La adicción al poder, como todas las adicciones, es perniciosa de origen. Alguien podría decir que todo depende de para qué se quiere el poder, para qué se usa y en beneficio de quién. Bajo esta perspectiva, la tenencia del mando no es mala en sí, sino sus fines y sus aplicaciones. Como el cuchillo de cocina, que bien puede usarse para cortar y despedazar alimentos o bien para matar.
El problema de este enfoque es que ignora que la perversión de los medios que se usan para retenerlo corrompe los fines más positivos, y bajo la lógica de conservarlo se pierden todos los frenos morales y éticos hasta el punto de que resulta indistinguible la frontera del bien y del mal, y ya preso de esta obsesión todo se permite y todo se vale, como en la guerra.
Al fin y al cabo el poder es una guerra que hay que librar tanto para acceder a él como para permanecer en él. Una guerra de clases o de subsectores de clases, de los más poderosos contra los más débiles, de los más ricos contra los más pobres.Una confrontación continua donde el más fuerte y el más astuto prevalecen sobre las bases del uso de los instrumentos privilegiados que aquel permite, como el usufructo de los recursos y de las instituciones coercitivas más emblemáticas del poder blando y del poder duro.

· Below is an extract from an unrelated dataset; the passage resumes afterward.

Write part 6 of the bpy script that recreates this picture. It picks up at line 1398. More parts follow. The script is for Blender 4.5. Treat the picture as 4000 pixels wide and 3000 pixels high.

La adicción al poder quien más la sufre y quien más la paga son los súbditos. Ahí tenemos como ejemplos valederos de nuestra historia reciente al sátrapa Leónidas Trujillo, a Joaquín Balaguer y a Leonel Fernández, este ultimo mejor aprendiz del segundo que de quien fuera su líder y maestro político, el profesor Juan Bosch
El problema de la adicción al poder son las consecuencias negativas que acarrean los medios que se utilizan para perpetuarse en él o prolongar lo más posible su disfrute. Los dominicanos sabemos, quizá más que nadie, lo que eso significa, pues estamos sufriendo en nuestra propia carne el sello candente de una crisis provocada por el uso avasallante de los recursos del poder para aplastar a la oposición, aun al precio de provocar la hemorragia económica de los actuales déficits fiscales y financieros que comprometen el bienestar presente y futuro de toda la nación, pues fuerzan a endeudarnos más de lo que estamos y a ponernos impuestos indiscriminados que penalizan la inversión, la producción y el consumo.
La adicción al poder quien más la sufre y quien más la paga son los súbditos. Ahí tenemos como ejemplos valederos de nuestra historia reciente al sátrapa Leónidas Trujillo, a Joaquín Balaguer y a Leonel Fernández, este ultimo mejor aprendiz del segundo que de quien fuera su líder y maestro político, el profesor Juan Bosch.
En la tentación de repetir en el control de la máxima representación del poder, tiene a Leonel que no ve. Que no ve el rechazo y la repulsión política que provoca su figura, que no ve que ya solo es un mal recuerdo de nuestra historia. Que no ve el hastío popular y el desgaste de su liderazgo dentro y fuera de su partido, donde es cuestionado incluso por quienes más se favorecieron a su sombra. Que no ve que su ambición de poder lo ciega y le impide darse cuente que tiene pocas oportunidades de volver, de volver a lastimar a un pueblo que se asqueó de la corrupción rampante que predominó en su gobierno.
De todo esto se desprende que el poder es adictivo, mucho más que las drogas y el dinero, quizá por el endiosamiento personal que provoca y la pleitesía que levanta. Por eso nadie o pocos se conforman con probar solo una vez las mieles de los privilegios que da el poder.
La adicción al poder parece que se le “montó” a Leonel como un demonio que hay que exorcizar en las urnas, pues sus intenciones de regresar ya se sienten y penden como una espada de Damocles, lista para atravesar el corazón de la esperanza popular y partir en pedazos la relativa paz social, porque nuestro expresidente no quiere quedarse en esa condición.